Aim of the exercise: Every line that contains the word "objects" should be copied.

Collected material:
::::

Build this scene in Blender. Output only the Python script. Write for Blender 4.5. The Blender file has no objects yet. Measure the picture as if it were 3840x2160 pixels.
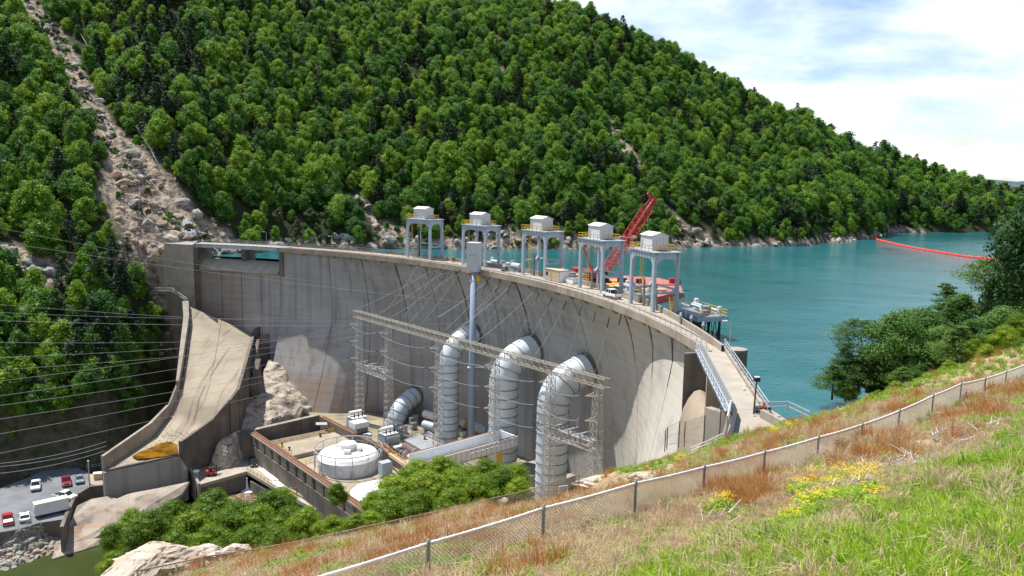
import bpy, bmesh, math, random
import numpy as np
from mathutils import Vector, Matrix, noise as mnoise

# ------------------------------------------------------------------ camera, sky, sun, exposure
scene = bpy.context.scene
col = scene.collection
F_PX = 3840 * 28 / 36
PITCH = math.atan((1080 - 662) / F_PX)
ROLL = math.radians(1.0)
CAMZ = 30.2
cam_data = bpy.data.cameras.new('camera'); cam = bpy.data.objects.new('camera', cam_data); col.objects.link(cam)
cam_data.lens = 28; cam_data.sensor_width = 36; cam_data.clip_end = 12000; cam_data.clip_start = 0.3
cam.matrix_world = (Matrix.Translation((0, 0, CAMZ)) @ Matrix.Rotation(math.radians(90) - PITCH, 4, 'X')
                    @ Matrix.Rotation(ROLL, 4, 'Z'))
scene.camera = cam

SUN_EL, SUN_PHI = math.radians(66), math.radians(60)          # phi: from +y towards -x
sun_dir = Vector((-math.sin(SUN_PHI) * math.cos(SUN_EL), math.cos(SUN_PHI) * math.cos(SUN_EL), math.sin(SUN_EL)))
world = bpy.data.worlds.new('World'); scene.world = world; world.use_nodes = True
wn, wl = world.node_tree.nodes, world.node_tree.links
wn.clear()
out = wn.new('ShaderNodeOutputWorld'); bg = wn.new('ShaderNodeBackground'); wl.new(bg.outputs[0], out.inputs[0])
bg.inputs[1].default_value = 0.10
sky = wn.new('ShaderNodeTexSky'); sky.sky_type = 'NISHITA'; sky.sun_disc = False
sky.sun_elevation = SUN_EL; sky.sun_rotation = -SUN_PHI; sky.altitude = 200; sky.air_density = 1.0; sky.dust_density = 0.6
tc = wn.new('ShaderNodeTexCoord'); sp = wn.new('ShaderNodeSeparateXYZ'); wl.new(tc.outputs['Generated'], sp.inputs[0])
def wmath(op, a, b=None, clamp=False):
    n = wn.new('ShaderNodeMath'); n.operation = op; n.use_clamp = clamp
    for i, v in enumerate((a, b)):
        if v is None: continue
        if isinstance(v, (int, float)): n.inputs[i].default_value = v
        else: wl.new(v, n.inputs[i])
    return n.outputs[0]
zc = wmath('ADD', wmath('MAXIMUM', sp.outputs[2], 0.0), 0.22)
cb = wn.new('ShaderNodeCombineXYZ')
wl.new(wmath('DIVIDE', sp.outputs[0], zc), cb.inputs[0]); wl.new(wmath('DIVIDE', sp.outputs[1], zc), cb.inputs[1])
cn = wn.new('ShaderNodeTexNoise'); cn.inputs['Scale'].default_value = 2.1; cn.inputs['Detail'].default_value = 7
cn.inputs['Roughness'].default_value = 0.55; cn.inputs['Distortion'].default_value = 0.3
mp = wn.new('ShaderNodeMapping'); mp.inputs['Location'].default_value = (3.1, 1.7, 0.4); mp.inputs['Scale'].default_value = (0.8, 1.0, 1)
wl.new(cb.outputs[0], mp.inputs[0]); wl.new(mp.outputs[0], cn.inputs['Vector'])
cr = wn.new('ShaderNodeMapRange'); cr.inputs['From Min'].default_value = 0.33; cr.inputs['From Max'].default_value = 0.55
wl.new(cn.outputs[0], cr.inputs['Value'])
cn2 = wn.new('ShaderNodeTexNoise'); cn2.inputs['Scale'].default_value = 3.4; cn2.inputs['Detail'].default_value = 6
wl.new(mp.outputs[0], cn2.inputs['Vector'])
ccol = wn.new('ShaderNodeMix'); ccol.data_type = 'RGBA'
ccol.inputs[6].default_value = (6.0, 7.0, 7.8, 1); ccol.inputs[7].default_value = (8.8, 8.8, 8.9, 1)
cr2 = wn.new('ShaderNodeMapRange'); cr2.inputs['From Min'].default_value = 0.38; cr2.inputs['From Max'].default_value = 0.6
wl.new(cn2.outputs[0], cr2.inputs['Value']); wl.new(cr2.outputs[0], ccol.inputs[0])
smix = wn.new('ShaderNodeMix'); smix.data_type = 'RGBA'
cover = wmath('SUBTRACT', 1.08, wmath('MULTIPLY', wmath('MAXIMUM', sp.outputs[2], 0.0), 1.5))
cfac = wmath('MULTIPLY', cr.outputs[0], cover, True)
wl.new(cfac, smix.inputs[0]); wl.new(sky.outputs[0], smix.inputs[6]); wl.new(ccol.outputs[2], smix.inputs[7])
wl.new(smix.outputs[2], bg.inputs[0])

sun_data = bpy.data.lights.new('sun', 'SUN'); sun_data.energy = 4.3; sun_data.angle = math.radians(0.5)
sun_data.color = (1.0, 0.955, 0.88)
sun = bpy.data.objects.new('sun', sun_data); col.objects.link(sun)
sun.rotation_euler = sun_dir.to_track_quat('Z', 'Y').to_euler(); sun.location = (0, 0, 200)
scene.view_settings.view_transform = 'Standard'; scene.view_settings.look = 'None'
scene.view_settings.exposure = 0.72; scene.view_settings.gamma = 1.0; scene.view_settings.use_curve_mapping = False
scene.cycles.max_bounces = 6; scene.cycles.diffuse_bounces = 3; scene.cycles.glossy_bounces = 2
scene.cycles.transparent_max_bounces = 6

# ------------------------------------------------------------------ helpers: rays, meshes, tags
cR, sR, cP, sP = math.cos(ROLL), math.sin(ROLL), math.cos(PITCH), math.sin(PITCH)
def ray(px, py):
    x, y = px - 1920, 1080 - py
    a, b = cR * x - sR * y, sR * x + cR * y
    return Vector((a / F_PX, cP + b / F_PX * sP, -sP + b / F_PX * cP))
EYE = Vector((0, 0, CAMZ))
def Z(px, py, z):                       # survey point: sight line met with a level
    d = ray(px, py); return EYE + d * ((z - CAMZ) / d.z)
def Y(px, py, y):                       # survey point at a known distance
    d = ray(px, py); return EYE + d * (y / d.y)
AC = Vector((-147.2, 102.5)); AR = 176.7
def CYL(px, py, R=AR):
    d = ray(px, py); d2 = Vector((d.x, d.y)); a = d2.dot(d2); b = -d2.dot(AC); c = AC.dot(AC) - R * R
    return EYE + d * ((-b + math.sqrt(b * b - a * c)) / a)
def arc(th, r, z):
    t = math.radians(th); return Vector((AC.x + r * math.cos(t), AC.y + r * math.sin(t), z))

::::

Final answer:
Build this scene in Blender. Output only the Python script. Write for Blender 4.5. The Blender file has no objects yet. Measure the picture as if it were 3840x2160 pixels.
cam_data = bpy.data.cameras.new('camera'); cam = bpy.data.objects.new('camera', cam_data); col.objects.link(cam)
sun = bpy.data.objects.new('sun', sun_data); col.objects.link(sun)